Bisnis.com, JAKARTA - Pulau Rempang menjadi sorotan banyak pihak lantaran peristiwa bentrokan antara warga dan aparat. Bentrokan itu dipicu oleh rencana penggusuran pemukiman warga untuk dijadikan Rempang Eco City.
Menteri Koordinator Bidang Politik, Hukum, dan Keamanan (Menkopolhukam) Mahfud MD menjelaskan duduk perkara konflik pembebasan lahan di Pulau Rempang, Batam.
Dia memastikan tindakan yang dilakukan di Pulau Rempang bukan penggusuran, tetapi pengosongan lahan, karena hak atas tanah itu telah diberikan oleh negara kepada entitas perusahaan sejak 2001 dan 2002.
“Masalah hukumnya juga supaya diingat, banyak orang yang tidak tahu, tanah itu, [Pulau] Rempang itu sudah diberikan haknya oleh negara kepada sebuah perusahaan, entitas perusahaan untuk digunakan dalam hak guna usaha,” kata Mahfud MD seperti dilansir dari Antara, Jumat (8/9/2023).
Sebelum investor masuk, lanjutnya, tanah ini belum digarap dan tidak pernah ditengok. Pada 2004 dan seterusnya menyusul dengan beberapa keputusan, hak atas penggunaan tanah itu diberikan kepada pihak lain untuk ditempati.
Dia melanjutkan situasi menjadi rumit ketika investor mulai masuk ke Pulau Rempang pada 2022. Ketika pemegang hak datang ke sana, ternyata tanahnya sudah ditempati.
Baca Juga
“Kemudian, diurut-urut ternyata ada kekeliruan dari pemerintah setempat maupun pemerintah pusat dalam hal ini Kementerian LHK [Lingkungan Hidup dan Kehutanan],” katanya.
Oleh karena itu, kekeliruan tersebut pun diluruskan sehingga hak atas tanah itu masih dimiliki oleh perusahaan sebagaimana SK yang dikeluarkan pada 2001 dan 2002.
“Proses pengosongan tanah inilah yang sekarang menjadi sumber keributan. Bukan hak atas tanahnya, bukan hak guna usahanya, bukan. Tapi proses, karena itu sudah lama, sudah belasan tahun orang di situ tiba-tiba harus pergi.
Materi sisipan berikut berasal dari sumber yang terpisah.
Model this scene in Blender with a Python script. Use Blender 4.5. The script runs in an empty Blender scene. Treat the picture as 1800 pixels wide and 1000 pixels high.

Meskipun, menurut hukum tidak boleh, karena itu ada haknya orang, kecuali lewat dalam waktu tertentu yang lebih dari 20 tahun,” katanya.
Dalam kesempatan yang sama, saat ditanya mengenai status tanah yang kemungkinan merupakan tanah ulayat, Mahfud mengaku tidak mengetahui itu.
“Gak tahu saya. Gak tahu. Pokoknya proses itu secara sah sudah dikeluarkan oleh pemerintah,” kata Mahfud MD.
Jika memang ada tanah ulayat di Pulau Rempang, Mahfud menyebut kemungkinan datanya ada di Badan Pertanahan Nasional (BPN) dan Kementerian Lingkungan Hidup dan Kehutanan (KLHK).
Pengembangan Pulau Rempang
Terlepas dari konflik yang terjadi, ternyata Pulau Rempang yang memiliki luas sekitar 17.000 hektare bakal dikembangkan menjadi kawasan pengembangan terintegrasi untuk industri, jasa/komersial, agro-pariwisata, residensial, dan energi baru dan terbarukan (EBT).
Pengembangan tersebut masuk dalam proyek strategis nasional (PSN) bernama Rempang Eco-City.
Berdasarkan catatan Bisnis.com, Kamis (13/4/2023), pengembangan kawasan tersebut dilakukan oleh PT Makmur Elok Graha (MEG), anak perusahaan Grup Artha Graha milik Tomy Winata.
Proyek ini memiliki nilai investasi jumbo sebesar Rp381 triliun yang terus dikucurkan sampai dengan 2080 dan ditargetkan dapat menyerap 306.000 orang tenaga kerja.
Proyek pengembangan Pulau Rempang diyakini akan memberikan keuntungan bagi negara dari sisi realisasi investasi, dan juga BP Batam selaku pemegang hak pengelolaan lahan di pulau tersebut dari sisi pemasukan pendapatan negara bukan pajak (PNBP).